Submitedge News


FTC Commissioner Buzzes About Google

Thursday, March 18th, 2010

http://www.personal.psu.edu/aes284/twtc/images/computer.jpgWho’s on Your Contact List?

According to PC World, outgoing FTC  Commissioner Pamela Jones Harbour slammed Google pretty hard about last month’s disastrous Google Buzz launch, referring to the situation as a case of “irresponsible conduct.”

Google users have high expectations of the company, Harbour said. “Google consistently tells the public to ‘just trust us,’” she said. “But based on my observations, I do not believe consumer privacy played any significant role in the release of Buzz.”

A reasonable consumer would conclude that the launch of Buzz was a “material change” their relationship with Google’s Gmail, she said. “When users created Gmail accounts, they signed up for e-mail services,” she said. “Their expectations did not include social networking.”

Consumers should have the “ultimate decision” to sign up for new features, Harbour added.

According to Search Engine Land, Danny Sullivan talked to Google about the product and the massive impact social networking and data has had on the internet:

“The stream has become a torrent,” Bradley Horowitz, vice president of product management at Google, told me when we talked about Buzz. “This is not something we’re jumping on for the moment. It’s core to achieving our mission.”

Much like web pages became overwhelming, and where human categorization of them couldn’t keep up and got replaced by search algorithms, so Google sees social connections becoming overwhelming. That there is valuable information being shared socially, and Google’s job is to help people feel that’s organized.

Unfortunately, that ‘organization’ ended up combining some folks’ personal lives with their private ones in a breach of privacy that had many upset. Nicolas Carlson at Silicon Valley said mildly:

One big problem with Google Buzz — Google’s new social network built on top of Gmail — is that while our Gmail contact lists are full of people we actually know, they’re not full of people we necessarily want to socialize with.

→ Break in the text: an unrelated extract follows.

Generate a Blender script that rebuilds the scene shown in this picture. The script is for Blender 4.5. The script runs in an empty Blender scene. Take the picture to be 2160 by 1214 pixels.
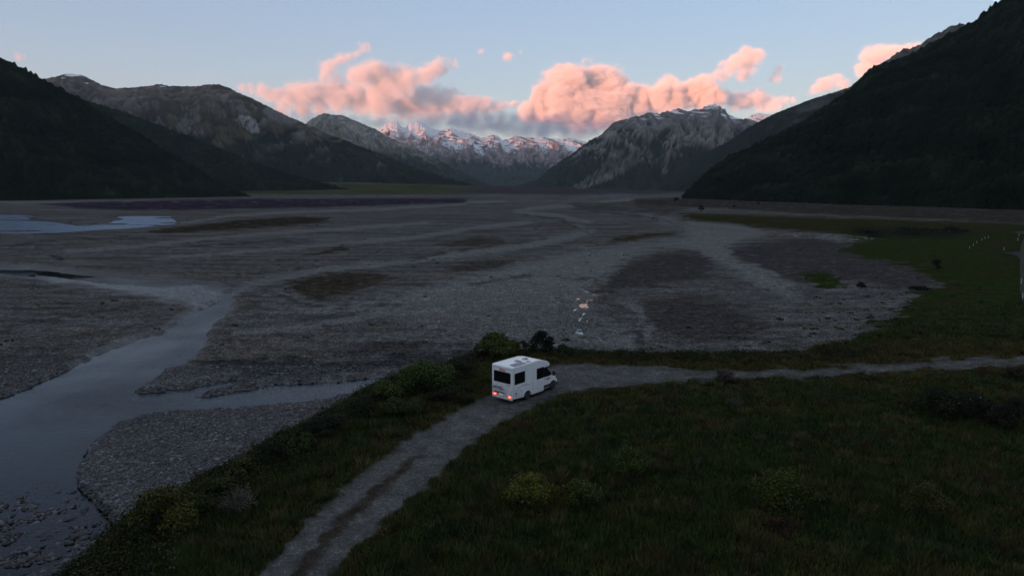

More negative reactions to Buzz were the norm right after its February 9th launch. The New York Times covered several stories:

In an expletive-laden article that was widely cited on the Web, a blogger who writes about issues related to violence against women complained that Google had made her fearful. She said that she had unexpectedly discovered a list of people, which may have included her abusive ex-husband or people who sent hostile comments to her blog, following her and her comments on Google Reader, a service for reading blogs and automated news feeds.

“My privacy concerns are not trite,” wrote the blogger, who uses the pseudonym Harriet Jacobs. “They are linked to my actual physical safety, and I will now have to spend the next few days maintaining that safety by continually knocking down followers as they pop up.”

In a further effort to contain the fallout, Google reached out to her and made changes to enhance the privacy of shared comments on Google Reader.

Some privacy experts said that Google had made matters worse by making it difficult for people to hide their lists of Buzz contacts after they realized that those lists had been made public. Some users assumed that they could simply turn off the Buzz service, but that proved inadequate.

“You want to have a simple rollback mechanism, so once things are not what you expected them to be, you can get out quickly and not have to play a game of Whack-a-Mole,” said Deirdre Mulligan, a privacy expert and assistant professor at the School of Information at the University of California, Berkeley.

Google immediately began redefining Buzz, and finally issued a public apology admitting they “failed to appreciate that users have differing privacy expectations.”

Commissioner Harbour said that saying ‘I’m sorry’ after the fact isn’t good enough, and felt that if Google really cared about its users’ privacy, they would have been more discreet to start with. She voiced her opinion at a recent FTC privacy workshop:

“I would like to see the commission take the position of intolerance toward companies that push the privacy envelop, then backtrack and modify their offerings after facing consumer and regulator backlash.”